Quando se fala de riscos, explica, fala-se de riscos de transição. "Dentro destes, a gente tem esse risco regulatório. Então, uma nova regulamentação vai impactar menos essas empresas que já estão dentro do mercado voluntário, porque elas já têm uma estratégia mais ou menos desenhada".
Outro benefício de o Brasil regular o mercado de carbono, diz, é a diminuição da insegurança jurídica. "Enfim, muitas coisas legais vão acabar surgindo desse mercado. E eu espero que realmente a gente consiga fazer isso esta semana, para que a gente apresente alguma coisa bacana na COP28".
Valor
De acordo com Marta Camila, o valor do crédito de carbono está muito relacionado a políticas públicas regionais.
O Brasil, pontua, é o quinto ou sexto maior emissor de gases de efeito estufa no mundo, principalmente por causa do uso e ocupação do solo, e a ocupação do solo não só emite mais gases, mas também deixa de sequestrar esses gases, isto é, de removê-los da atmosfera. Com a diminuição da capacidade de sequestro de carbono, o gás, mesmo no mercado voluntário, acaba tendo um valor menor do que o atribuído, por exemplo, no Reino Unido, complementa a professora.
"No Reino Unido, salienta, há políticas públicas mais seguras, concretas, que lhes permitem ter um valor maior no crédito de carbono gerado naquela localidade.
Mercado voluntário, mas nem tanto
A professora da FGV diz que o mercado voluntário de carbono no Brasil "não é tão voluntário, porque existe no mercado atualmente o ESG, que são as boas práticas ambientais e sociais de governança, onde a gente usa os conceitos de sustentabilidade mais para atender às expectativas dos investidores".

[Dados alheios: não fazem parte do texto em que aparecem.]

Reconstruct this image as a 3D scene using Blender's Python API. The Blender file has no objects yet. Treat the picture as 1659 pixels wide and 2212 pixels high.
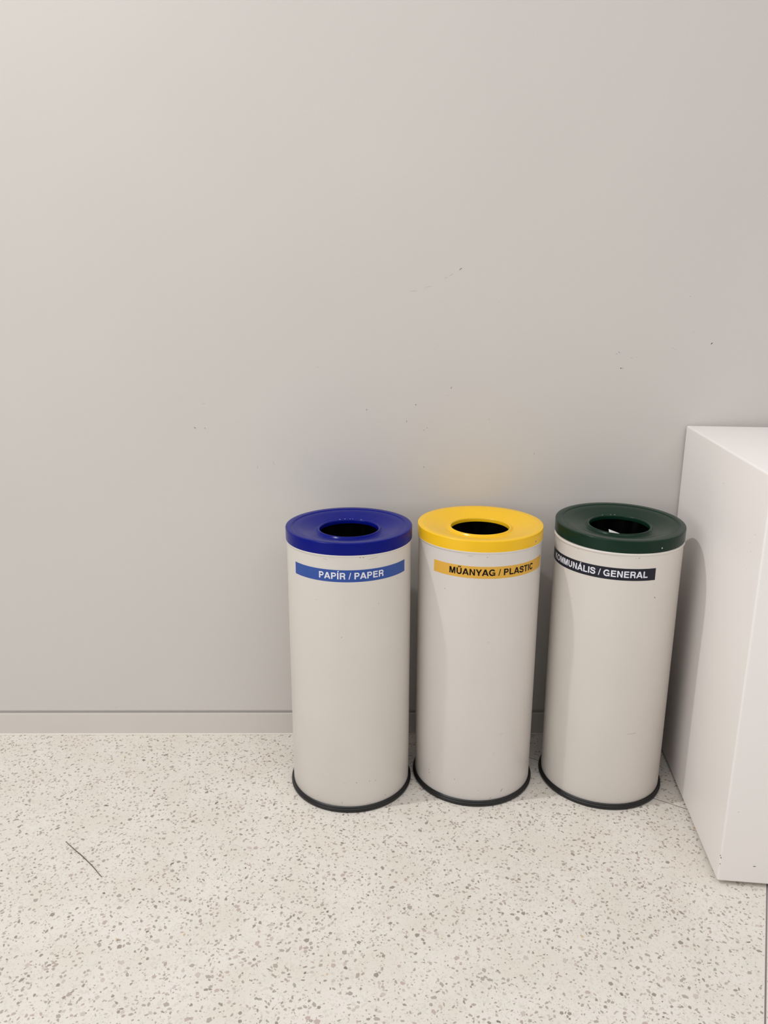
import bpy, bmesh, math, random
import numpy as np
from mathutils import Vector, Matrix
random.seed(7); rng = np.random.default_rng(11)
PI = math.pi
S = 1.2                                   # survey units -> metres
sc = bpy.context.scene
C = sc.collection

# ------------------------------------------------------------------ camera
F_PX = 1675.7
PITCH, ROLL, YAW = math.radians(-15.342), math.radians(0.150), math.radians(0.396)
fw = Vector((math.sin(YAW)*math.cos(PITCH), math.cos(YAW)*math.cos(PITCH), math.sin(PITCH)))
rt0 = Vector((math.cos(YAW), -math.sin(YAW), 0)); up0 = rt0.cross(fw)
rt = rt0*math.cos(ROLL) + up0*math.sin(ROLL); up = -rt0*math.sin(ROLL) + up0*math.cos(ROLL)
CAM = Vector((0, -1.70951, 1.03814))*S
cd = bpy.data.cameras.new('camera'); cam = bpy.data.objects.new('camera', cd); C.objects.link(cam)
cd.sensor_fit = 'VERTICAL'; cd.sensor_height = 36; cd.lens = 36*F_PX/2212; cd.clip_start = .02
m3 = Matrix((rt, up, -fw)).transposed()
cam.matrix_world = Matrix.Translation(CAM) @ m3.to_4x4()
sc.camera = cam

# ------------------------------------------------------------------ world, lamps, exposure
w = bpy.data.worlds.new('world'); sc.world = w; w.use_nodes = True
w.node_tree.nodes['Background'].inputs[0].default_value = (1.0, .998, .995, 1)
w.node_tree.nodes['Background'].inputs[1].default_value = .45

def area(name, loc, size, power, target, col=(1, .97, .93), sy=None, spread=180):
    l = bpy.data.lights.new(name, 'AREA'); l.energy = power; l.color = col
    l.shape = 'RECTANGLE' if sy else 'DISK'; l.size = size
    if sy: l.size_y = sy
    l.spread = math.radians(spread)
    o = bpy.data.objects.new(name, l); C.objects.link(o); o.location = loc
    o.rotation_euler = (Vector(target)-Vector(loc)).to_track_quat('-Z', 'Y').to_euler()
    return o
# the small ceiling downlight up to the left, the wide ceiling panel, and two added fill panels out of view
area('ceiling_downlight', (-1.95, -.80, 3.95), .11, 63, (.3, -.25, .4), (1, .995, .985))
area('ceiling_light_panel', (0.2, -3.0, 3.5), 5.0, 96, (0.2, -3.0, 0), (1, .998, .995), 3.0)
area('fill_light_left', (-4.0, -4.2, 1.7), 3.2, 60, (.2, 0, .5), (1, .998, .995), 2.6)  # added upright fill panel, brightens the left sides and the lower wall
area('fill_light_right', (4.4, -4.4, 2.3), 3.2, 12, (.2, 0, .5), (1, .998, .995), 2.6)  # weaker added fill panel from the right, not a lamp of the room
sc.view_settings.view_transform = 'Standard'; sc.view_settings.look = 'None'
sc.view_settings.gamma = 1; sc.view_settings.use_curve_mapping = False
sc.view_settings.exposure = -0.27

# ------------------------------------------------------------------ helpers
def srgb(r, g, b):
    f = lambda c: (c/255/12.92) if c/255 <= .04045 else ((c/255+.055)/1.055)**2.4
    return (f(r), f(g), f(b), 1)

def mat(name, col, rough=.5, metal=0, spec=.5, noise=0, nscale=8, bump=0, bscale=200, coat=0, attr=None):
    m = bpy.data.materials.new(name); m.use_nodes = True
    nt = m.node_tree; b = nt.nodes['Principled BSDF']; L = nt.links.new
    b.inputs['Base Color'].default_value = col; b.inputs['Roughness'].default_value = rough
    b.inputs['Metallic'].default_value = metal; b.inputs['Specular IOR Level'].default_value = spec
    b.inputs['Coat Weight'].default_value = coat; b.inputs['Coat Roughness'].default_value = .12
    tc = nt.nodes.new('ShaderNodeTexCoord')
    if noise:
        n = nt.nodes.new('ShaderNodeTexNoise'); n.inputs['Scale'].default_value = nscale; n.inputs['Detail'].default_value = 5
        L(tc.outputs['Object'], n.inputs['Vector'])
        r = nt.nodes.new('ShaderNodeMapRange'); r.inputs[1].default_value = .3; r.inputs[2].default_value = .7
        r.inputs[3].default_value = 1-noise; r.inputs[4].default_value = 1+noise
        L(n.outputs['Fac'], r.inputs[0])
        mx = nt.nodes.new('ShaderNodeVectorMath'); mx.operation = 'MULTIPLY'
        if attr:
            a = nt.nodes.new('ShaderNodeAttribute'); a.attribute_name = attr; L(a.outputs['Color'], mx.inputs[0])
        else: mx.inputs[0].default_value = col[:3]
        L(r.outputs[0], mx.inputs[1]); L(mx.outputs[0], b.inputs['Base Color'])
    if bump:
        n = nt.nodes.new('ShaderNodeTexNoise'); n.inputs['Scale'].default_value = bscale; n.inputs['Detail'].default_value = 3
        L(tc.outputs['Object'], n.inputs['Vector'])
        bp = nt.nodes.new('ShaderNodeBump'); bp.inputs['Strength'].default_value = bump; bp.inputs['Distance'].default_value = .002
        L(n.outputs['Fac'], bp.inputs['Height']); L(bp.outputs[0], b.inputs['Normal'])
    return m

WALL = mat('wall_paint', srgb(208, 203, 198), .55, spec=.35, noise=.012, nscale=2.2, bump=.12, bscale=160)
SKIRT = mat('baseboard_lacquer', srgb(211, 205, 199), .42, spec=.4, noise=.012, nscale=3)
CAULK = mat('pale_sealant', srgb(236, 230, 220), .6)
BIN_W = mat('cream_powder_coat', srgb(223, 217, 210), .38, spec=.45, noise=.018, nscale=7, bump=.05, bscale=420)
BIN_P = mat('cool_white_powder_coat', srgb(223, 217, 212), .36, spec=.45, noise=.015, nscale=7, bump=.05, bscale=420)
RUBBER = mat('black_rubber', srgb(14, 14, 16), .4, noise=.2, nscale=60)
LINER = mat('black_bag_plastic', srgb(6, 6, 7), .5, spec=.15, noise=.3, nscale=30)
BLUE = mat('blue_enamel', srgb(5, 17, 118), .22, spec=.14, noise=.05, nscale=15)
YELL = mat('yellow_enamel', srgb(244, 192, 24), .25, spec=.4, noise=.02, nscale=15)
GREEN = mat('dark_green_enamel', srgb(13, 43, 31), .22, spec=.2, noise=.06, nscale=15)
LBLUE = mat('blue_label_film', srgb(36, 74, 154), .45, noise=.02)
LYELL = mat('ochre_label_film', srgb(222, 170, 62), .45, noise=.02)
LDARK = mat('navy_black_label_film', srgb(24, 27, 40), .42, spec=.3, noise=.03)
TXW = mat('white_print', srgb(226, 226, 236), .5)
TXB = mat('black_print', srgb(10, 8, 14), .5, spec=.15)
BOXW = mat('white_laminate', srgb(239, 234, 231), .45, spec=.4, noise=.006, nscale=3)
DARK = mat('dark_joint', srgb(34, 28, 25), .8)
STRIP = mat('grey_joint_metal', srgb(134, 126, 128), .4, metal=.3)
SHINE = mat('bare_metal_chip', srgb(214, 214, 218), .3)
SMUT = mat('dark_scuff', srgb(138, 128, 121), .7)
SMUTF = mat('faint_scuff', srgb(196, 187, 180), .7)
SMUTV = mat('violet_scuff', srgb(166, 156, 176), .7)
BLACKM = mat('black_scuff', srgb(42, 36, 34), .7)
PAPER = mat('white_paper', srgb(228, 228, 226), .7, noise=.03, nscale=40)
STRAND = mat('grey_brown_fibre', srgb(92, 84, 76), .6, noise=.1, nscale=50)

def link(name, bm, m, parent=None, smooth=False, mats=None):
    me = bpy.data.meshes.new(name)
    if isinstance(bm, tuple): me.from_pydata(bm[0], [], bm[1]); me.validate()
    else:
        bmesh.ops.recalc_face_normals(bm, faces=bm.faces); bm.to_mesh(me); bm.free()
    for k in (mats or [m]): me.materials.append(k)
    if smooth:
        for p in me.polygons: p.use_smooth = True
    o = bpy.data.objects.new(name, me); C.objects.link(o)
    if parent: o.parent = parent
    return o
def tag(o, label=None, cat=None, group=None, kind=None):
    for k, v in (('label', label), ('category', cat), ('group', group), ('kind', kind)):
        if v: o[k] = v
    return o
def sharp(o, deg=35):
    me = o.data
    bm = bmesh.new(); bm.from_mesh(me)
    for e in bm.edges:
        if len(e.link_faces) == 2 and e.calc_face_angle(0) > math.radians(deg): e.smooth = False
    for f in bm.faces: f.smooth = True
    bm.to_mesh(me); bm.free()
def box(bm, x0, x1, y0, y1, z0, z1, bev=0, seg=3):
    r = bmesh.ops.create_cube(bm, size=1)
    for v in r['verts']:
        v.co = Vector((x0+(v.co.x+.5)*(x1-x0), y0+(v.co.y+.5)*(y1-y0), z0+(v.co.z+.5)*(z1-z0)))
    if bev:
        es = {e for v in r['verts'] for e in v.link_edges}
        bmesh.ops.bevel(bm, geom=list(es), offset=bev, segments=seg, profile=.5, affect='EDGES')
def lathe(prof, n=128, closed=False):
    bm = bmesh.new(); rings = []
    for r, z in prof:
        rings.append([bm.verts.new((r*math.cos(2*PI*i/n), r*math.sin(2*PI*i/n), z)) for i in range(n)] if r > 1e-6
                     else [bm.verts.new((0, 0, z))]*n)
    pr = list(zip(rings, rings[1:]))
    if closed: pr.append((rings[-1], rings[0]))
    for a, b in pr:
        for i in range(n):
            j = (i+1) % n
            vs = []
            for v in (a[i], a[j], b[j], b[i]):
                if v not in vs: vs.append(v)
            if len(vs) > 2: bm.faces.new(vs)
    return bm
def ray(u, v):                              # direction through a point of the photograph
    return (fw + rt*((u-829.5)/F_PX) - up*((v-1106)/F_PX)).normalized()
def at_z(u, v, z): d = ray(u, v); return CAM + d*((z-CAM.z)/d.z)
def at_y(u, v, y): d = ray(u, v); return CAM + d*((y-CAM.y)/d.y)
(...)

"Investidor faz análise de risco. E os investidores entendem, também as empresas entendem, que um aumento da temperatura global impacta diretamente na produção de matéria-prima, no investimento em outras estratégias, para que a gente consiga manter a produção para atender 8 bilhões de pessoas no planeta e as empresas, etc.".
Dessa forma, fala a especialista, "aderir a esse mercado voluntário de mercado é uma estratégia que permite com que você tenha mais vantagens competitivas diante dos investidores".